▶ GIVEN ENTRIES
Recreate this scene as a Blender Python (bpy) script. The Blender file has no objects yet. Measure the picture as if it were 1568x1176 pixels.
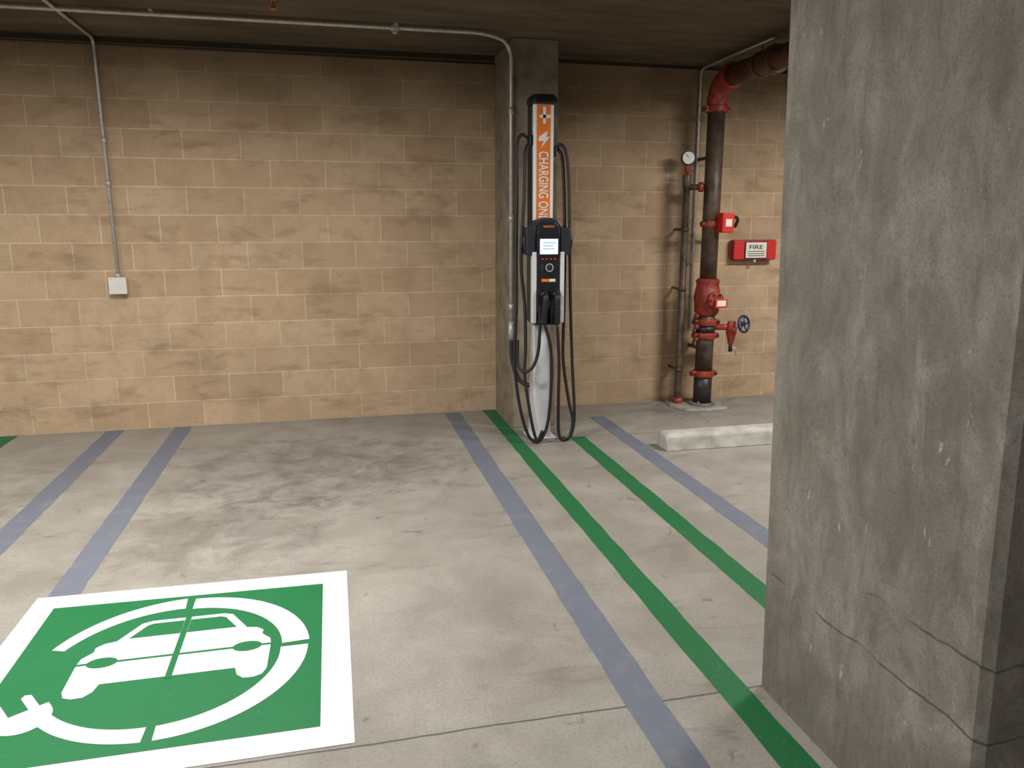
import bpy, math, bmesh, random
from mathutils import Vector, Matrix
random.seed(4)
sc=bpy.context.scene
sc.view_settings.view_transform='Standard'
COL=bpy.context.collection
CEIL=2.85; WY=6.30

# ---------------------------------------------------------------- materials
def srgb(r,g,b):
    f=lambda c:(c/12.92 if c<=.04045 else ((c+.055)/1.055)**2.4)
    return (f(r/255),f(g/255),f(b/255),1)
class NT:
    def __init__(s,name):
        s.m=bpy.data.materials.new(name); s.m.use_nodes=True; s.t=s.m.node_tree
        s.b=s.t.nodes['Principled BSDF']; s.co=None
    def n(s,t,**k):
        nd=s.t.nodes.new(t)
        for a,v in k.items(): setattr(nd,a,v)
        return nd
    def l(s,a,b): s.t.links.new(a,b)
    def coord(s):
        if not s.co: s.co=s.n('ShaderNodeTexCoord').outputs['Object']
        return s.co
    def mapped(s,scale=(1,1,1),loc=(0,0,0)):
        m=s.n('ShaderNodeMapping'); m.inputs['Scale'].default_value=scale; m.inputs['Location'].default_value=loc
        s.l(s.coord(),m.inputs['Vector']); return m.outputs[0]
    def noise(s,scale,detail=5,rough=.55,vec=None,dist=0):
        k=s.n('ShaderNodeTexNoise'); k.inputs['Scale'].default_value=scale; k.inputs['Detail'].default_value=detail
        k.inputs['Roughness'].default_value=rough; k.inputs['Distortion'].default_value=dist
        s.l(vec if vec else s.coord(),k.inputs['Vector']); return k.outputs['Fac']
    def ramp(s,fac,stops):
        r=s.n('ShaderNodeValToRGB'); e=r.color_ramp.elements
        while len(e)<len(stops): e.new(.5)
        for i,(p,c) in enumerate(stops):
            e[i].position=p; e[i].color=c if isinstance(c,tuple) else (c,c,c,1)
        s.l(fac,r.inputs[0]); return r.outputs[0]
    def math(s,op,a,b=None,c=None):
        m=s.n('ShaderNodeMath',operation=op)
        for i,v in enumerate((a,b,c)):
            if v is None: continue
            if isinstance(v,(int,float)): m.inputs[i].default_value=v
            else: s.l(v,m.inputs[i])
        return m.outputs[0]
    def mix(s,fac,a,b,mode='MIX'):
        m=s.n('ShaderNodeMix',data_type='RGBA',blend_type=mode)
        for sock,v in ((m.inputs[0],fac),(m.inputs[6],a),(m.inputs[7],b)):
            if isinstance(v,(int,float)): sock.default_value=v
            elif isinstance(v,tuple): sock.default_value=v
            else: s.l(v,sock)
        return m.outputs[2]
    def sep(s):
        x=s.n('ShaderNodeSeparateXYZ'); s.l(s.coord(),x.inputs[0]); return x.outputs
    def bump(s,h,strength=.3,dist=.01):
        b=s.n('ShaderNodeBump'); b.inputs['Strength'].default_value=strength; b.inputs['Distance'].default_value=dist
        s.l(h,b.inputs['Height']); s.l(b.outputs[0],s.b.inputs['Normal'])
    def out(s,col,rough=.8,metal=0.,spec=None):
        if isinstance(col,tuple): s.b.inputs['Base Color'].default_value=col
        else: s.l(col,s.b.inputs['Base Color'])
        if isinstance(rough,(int,float)): s.b.inputs['Roughness'].default_value=rough
        else: s.l(rough,s.b.inputs['Roughness'])
        s.b.inputs['Metallic'].default_value=metal
        if spec is not None: s.b.inputs['Specular IOR Level'].default_value=spec
        return s.m

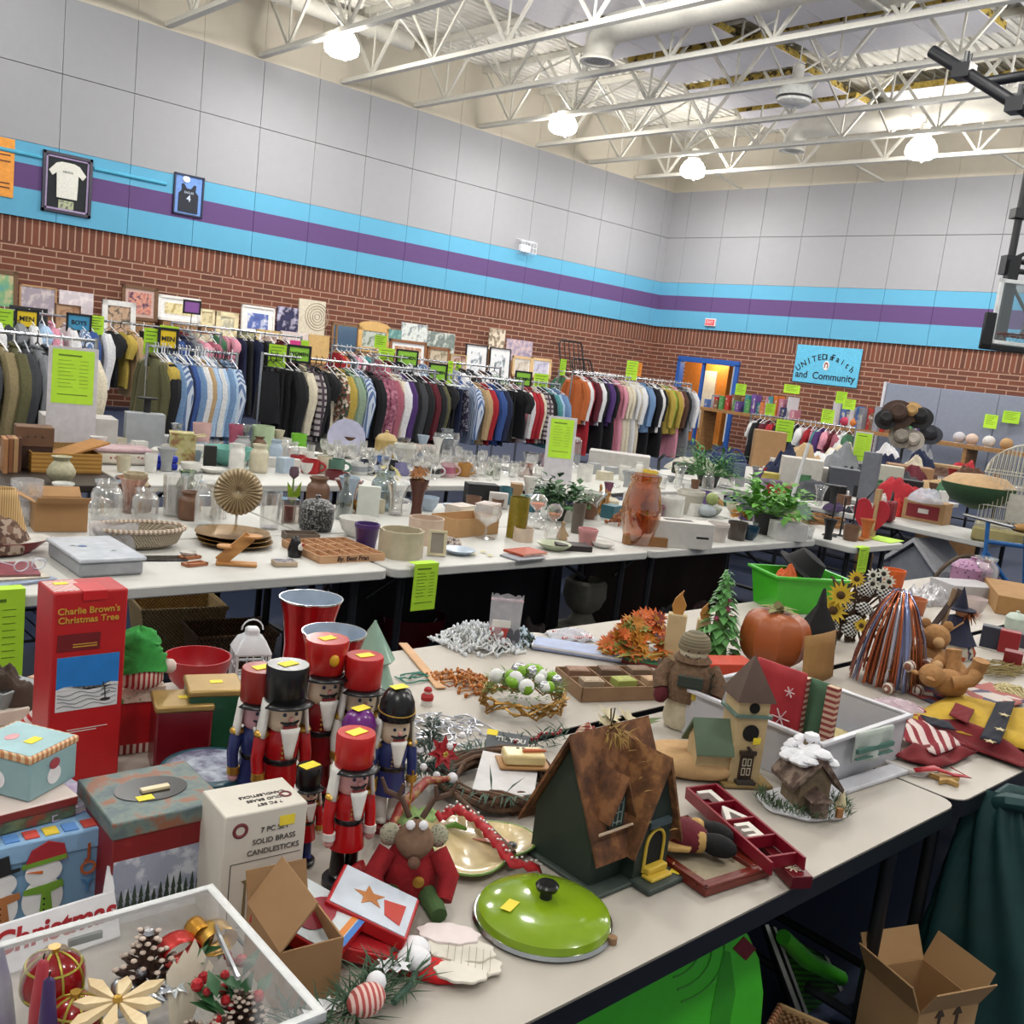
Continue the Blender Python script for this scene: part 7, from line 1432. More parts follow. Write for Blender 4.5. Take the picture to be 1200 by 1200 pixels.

▶ TASK DIRECTIONS
Give again exactly the lines running from the beginning of the material above through the line that contains "CEIL=2.85; WY=6.30", and leave out every picture.

▶ RESULT FOR THIS EXERCISE
Recreate this scene as a Blender Python (bpy) script. The Blender file has no objects yet. Measure the picture as if it were 1568x1176 pixels.
import bpy, math, bmesh, random
from mathutils import Vector, Matrix
random.seed(4)
sc=bpy.context.scene
sc.view_settings.view_transform='Standard'
COL=bpy.context.collection
CEIL=2.85; WY=6.30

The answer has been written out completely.